» **What to produce**: Every record should be written out exactly, please.

Scripts that build scenes

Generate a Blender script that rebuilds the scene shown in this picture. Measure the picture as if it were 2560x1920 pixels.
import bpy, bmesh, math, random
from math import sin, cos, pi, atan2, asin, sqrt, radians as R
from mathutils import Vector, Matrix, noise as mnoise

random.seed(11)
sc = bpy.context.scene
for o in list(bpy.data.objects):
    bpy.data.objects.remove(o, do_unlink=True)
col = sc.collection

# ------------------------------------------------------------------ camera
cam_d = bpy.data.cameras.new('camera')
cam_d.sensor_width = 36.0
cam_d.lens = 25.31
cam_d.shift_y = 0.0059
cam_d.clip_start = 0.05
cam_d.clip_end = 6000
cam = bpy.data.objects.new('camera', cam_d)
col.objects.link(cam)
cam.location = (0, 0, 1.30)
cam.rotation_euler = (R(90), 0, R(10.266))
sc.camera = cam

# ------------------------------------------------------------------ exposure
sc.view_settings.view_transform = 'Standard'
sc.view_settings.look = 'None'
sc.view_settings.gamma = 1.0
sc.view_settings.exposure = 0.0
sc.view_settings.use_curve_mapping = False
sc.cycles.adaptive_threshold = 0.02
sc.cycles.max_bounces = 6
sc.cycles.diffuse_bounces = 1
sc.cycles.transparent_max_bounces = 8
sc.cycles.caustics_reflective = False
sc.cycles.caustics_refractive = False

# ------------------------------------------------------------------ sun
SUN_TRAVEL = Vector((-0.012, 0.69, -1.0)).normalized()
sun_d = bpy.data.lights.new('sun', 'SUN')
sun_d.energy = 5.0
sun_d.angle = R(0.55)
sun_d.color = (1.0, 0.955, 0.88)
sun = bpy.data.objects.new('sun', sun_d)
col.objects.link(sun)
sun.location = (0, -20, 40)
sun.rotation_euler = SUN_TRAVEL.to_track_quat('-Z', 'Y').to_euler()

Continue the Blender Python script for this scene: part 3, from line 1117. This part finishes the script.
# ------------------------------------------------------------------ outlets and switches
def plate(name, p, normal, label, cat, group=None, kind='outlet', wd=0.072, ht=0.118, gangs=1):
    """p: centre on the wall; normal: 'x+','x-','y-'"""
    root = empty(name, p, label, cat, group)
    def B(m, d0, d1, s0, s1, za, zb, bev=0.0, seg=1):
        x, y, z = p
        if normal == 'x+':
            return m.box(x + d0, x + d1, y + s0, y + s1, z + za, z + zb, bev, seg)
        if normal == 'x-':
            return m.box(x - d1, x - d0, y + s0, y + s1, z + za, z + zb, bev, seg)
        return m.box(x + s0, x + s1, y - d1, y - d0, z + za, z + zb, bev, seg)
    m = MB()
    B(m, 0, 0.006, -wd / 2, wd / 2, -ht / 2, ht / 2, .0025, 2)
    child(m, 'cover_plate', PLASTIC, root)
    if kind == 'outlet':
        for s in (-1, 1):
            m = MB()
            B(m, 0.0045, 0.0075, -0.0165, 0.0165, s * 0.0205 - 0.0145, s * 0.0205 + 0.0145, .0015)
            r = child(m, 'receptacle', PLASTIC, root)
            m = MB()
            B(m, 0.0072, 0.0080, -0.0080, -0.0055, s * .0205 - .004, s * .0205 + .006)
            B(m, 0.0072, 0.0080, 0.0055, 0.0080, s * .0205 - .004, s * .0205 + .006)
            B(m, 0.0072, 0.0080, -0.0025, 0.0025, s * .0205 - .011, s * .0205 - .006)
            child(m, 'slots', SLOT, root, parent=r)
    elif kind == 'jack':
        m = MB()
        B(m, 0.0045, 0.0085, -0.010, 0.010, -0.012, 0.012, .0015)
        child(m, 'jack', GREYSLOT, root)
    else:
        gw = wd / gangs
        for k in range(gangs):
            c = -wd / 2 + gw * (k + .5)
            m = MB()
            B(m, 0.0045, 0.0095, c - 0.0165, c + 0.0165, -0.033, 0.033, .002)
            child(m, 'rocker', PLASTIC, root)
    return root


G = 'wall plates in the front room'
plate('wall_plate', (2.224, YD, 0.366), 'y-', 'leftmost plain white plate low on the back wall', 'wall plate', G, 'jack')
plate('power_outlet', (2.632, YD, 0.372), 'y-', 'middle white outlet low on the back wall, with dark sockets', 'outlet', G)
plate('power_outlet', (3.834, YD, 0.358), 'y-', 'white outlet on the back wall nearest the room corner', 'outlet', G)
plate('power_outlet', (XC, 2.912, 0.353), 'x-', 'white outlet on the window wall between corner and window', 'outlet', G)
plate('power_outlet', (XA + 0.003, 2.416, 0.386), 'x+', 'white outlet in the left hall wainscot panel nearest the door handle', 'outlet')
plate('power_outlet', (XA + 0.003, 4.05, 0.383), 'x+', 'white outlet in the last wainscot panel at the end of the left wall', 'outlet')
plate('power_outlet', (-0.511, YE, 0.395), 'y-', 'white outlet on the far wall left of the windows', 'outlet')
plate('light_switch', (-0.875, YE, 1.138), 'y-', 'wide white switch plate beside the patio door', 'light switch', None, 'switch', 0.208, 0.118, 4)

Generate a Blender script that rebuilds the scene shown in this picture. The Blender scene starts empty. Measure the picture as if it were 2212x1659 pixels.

» **Problem solution**:
Generate a Blender script that rebuilds the scene shown in this picture. Measure the picture as if it were 2560x1920 pixels.
import bpy, bmesh, math, random
from math import sin, cos, pi, atan2, asin, sqrt, radians as R
from mathutils import Vector, Matrix, noise as mnoise

random.seed(11)
sc = bpy.context.scene
for o in list(bpy.data.objects):
    bpy.data.objects.remove(o, do_unlink=True)
col = sc.collection

# ------------------------------------------------------------------ camera
cam_d = bpy.data.cameras.new('camera')
cam_d.sensor_width = 36.0
cam_d.lens = 25.31
cam_d.shift_y = 0.0059
cam_d.clip_start = 0.05
cam_d.clip_end = 6000
cam = bpy.data.objects.new('camera', cam_d)
col.objects.link(cam)
cam.location = (0, 0, 1.30)
cam.rotation_euler = (R(90), 0, R(10.266))
sc.camera = cam

# ------------------------------------------------------------------ exposure
sc.view_settings.view_transform = 'Standard'
sc.view_settings.look = 'None'
sc.view_settings.gamma = 1.0
sc.view_settings.exposure = 0.0
sc.view_settings.use_curve_mapping = False
sc.cycles.adaptive_threshold = 0.02
sc.cycles.max_bounces = 6
sc.cycles.diffuse_bounces = 1
sc.cycles.transparent_max_bounces = 8
sc.cycles.caustics_reflective = False
sc.cycles.caustics_refractive = False

# ------------------------------------------------------------------ sun
SUN_TRAVEL = Vector((-0.012, 0.69, -1.0)).normalized()
sun_d = bpy.data.lights.new('sun', 'SUN')
sun_d.energy = 5.0
sun_d.angle = R(0.55)
sun_d.color = (1.0, 0.955, 0.88)
sun = bpy.data.objects.new('sun', sun_d)
col.objects.link(sun)
sun.location = (0, -20, 40)
sun.rotation_euler = SUN_TRAVEL.to_track_quat('-Z', 'Y').to_euler()

Continue the Blender Python script for this scene: part 3, from line 1117. This part finishes the script.
# ------------------------------------------------------------------ outlets and switches
def plate(name, p, normal, label, cat, group=None, kind='outlet', wd=0.072, ht=0.118, gangs=1):
    """p: centre on the wall; normal: 'x+','x-','y-'"""
    root = empty(name, p, label, cat, group)
    def B(m, d0, d1, s0, s1, za, zb, bev=0.0, seg=1):
        x, y, z = p
        if normal == 'x+':
            return m.box(x + d0, x + d1, y + s0, y + s1, z + za, z + zb, bev, seg)
        if normal == 'x-':
            return m.box(x - d1, x - d0, y + s0, y + s1, z + za, z + zb, bev, seg)
        return m.box(x + s0, x + s1, y - d1, y - d0, z + za, z + zb, bev, seg)
    m = MB()
    B(m, 0, 0.006, -wd / 2, wd / 2, -ht / 2, ht / 2, .0025, 2)
    child(m, 'cover_plate', PLASTIC, root)
    if kind == 'outlet':
        for s in (-1, 1):
            m = MB()
            B(m, 0.0045, 0.0075, -0.0165, 0.0165, s * 0.0205 - 0.0145, s * 0.0205 + 0.0145, .0015)
            r = child(m, 'receptacle', PLASTIC, root)
            m = MB()
            B(m, 0.0072, 0.0080, -0.0080, -0.0055, s * .0205 - .004, s * .0205 + .006)
            B(m, 0.0072, 0.0080, 0.0055, 0.0080, s * .0205 - .004, s * .0205 + .006)
            B(m, 0.0072, 0.0080, -0.0025, 0.0025, s * .0205 - .011, s * .0205 - .006)
            child(m, 'slots', SLOT, root, parent=r)
    elif kind == 'jack':
        m = MB()
        B(m, 0.0045, 0.0085, -0.010, 0.010, -0.012, 0.012, .0015)
        child(m, 'jack', GREYSLOT, root)
    else:
        gw = wd / gangs
        for k in range(gangs):
            c = -wd / 2 + gw * (k + .5)
            m = MB()
            B(m, 0.0045, 0.0095, c - 0.0165, c + 0.0165, -0.033, 0.033, .002)
            child(m, 'rocker', PLASTIC, root)
    return root


G = 'wall plates in the front room'
plate('wall_plate', (2.224, YD, 0.366), 'y-', 'leftmost plain white plate low on the back wall', 'wall plate', G, 'jack')
plate('power_outlet', (2.632, YD, 0.372), 'y-', 'middle white outlet low on the back wall, with dark sockets', 'outlet', G)
plate('power_outlet', (3.834, YD, 0.358), 'y-', 'white outlet on the back wall nearest the room corner', 'outlet', G)
plate('power_outlet', (XC, 2.912, 0.353), 'x-', 'white outlet on the window wall between corner and window', 'outlet', G)
plate('power_outlet', (XA + 0.003, 2.416, 0.386), 'x+', 'white outlet in the left hall wainscot panel nearest the door handle', 'outlet')
plate('power_outlet', (XA + 0.003, 4.05, 0.383), 'x+', 'white outlet in the last wainscot panel at the end of the left wall', 'outlet')
plate('power_outlet', (-0.511, YE, 0.395), 'y-', 'white outlet on the far wall left of the windows', 'outlet')
plate('light_switch', (-0.875, YE, 1.138), 'y-', 'wide white switch plate beside the patio door', 'light switch', None, 'switch', 0.208, 0.118, 4)

Generate a Blender script that rebuilds the scene shown in this picture. The Blender scene starts empty. Measure the picture as if it were 2212x1659 pixels.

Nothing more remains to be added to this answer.